Regarding Credit Card Account Acquisition Costs, the following is noted:
  • Average Cost Per Account (CPA) varies widely, from as low as $10 to over $230 per account, based upon sourcing method. Response rates, too, range widely from 0.3% to over 6.0%. The average financial break-even period, driven by costs and revenues, range from as little as 11 months on average for Portfolio Acquisitions to 40 months for other riskier national solicitation methods.
  • While average costs per acquired account is $78 in our industry composite model, any given issuer might have average CPA reported far different, based upon their unique mix of solicitation methods, mail drop costs, the competitive attractiveness of the specific card account offer(s), the true affinity of any sponsored group with its members, and the response and approval rates for a given solicitation.
Metrics and trends for our model are as follows:
  • Acquisition Costs, trending up, averaging $78;
  • Response Rates, down, averaging 0.7%;
  • Debit Active usage rates, flat, averaging 68%;
  • Annual Cardholder Renewal Rates, down, averaging 82%;
  • Break-Even Periods, up, averaging 25 months.
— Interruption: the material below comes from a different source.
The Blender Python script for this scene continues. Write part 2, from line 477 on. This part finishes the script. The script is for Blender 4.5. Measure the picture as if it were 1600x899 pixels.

   Why wouldn't credit unions and other card issuers just use the lowest cost method? Simply because the lowest cost acquisition method doesn't necessarily mean the highest profit method; nor does the highest cost acquisition method mean lower profit portfolios. It usually takes a balanced mix of most methods to distribute acquisition costs/benefits in the most beneficial manner. Look at the break-even periods on the attached chart again; that drives operating profits (ROA) more than anything and is self-explanatory.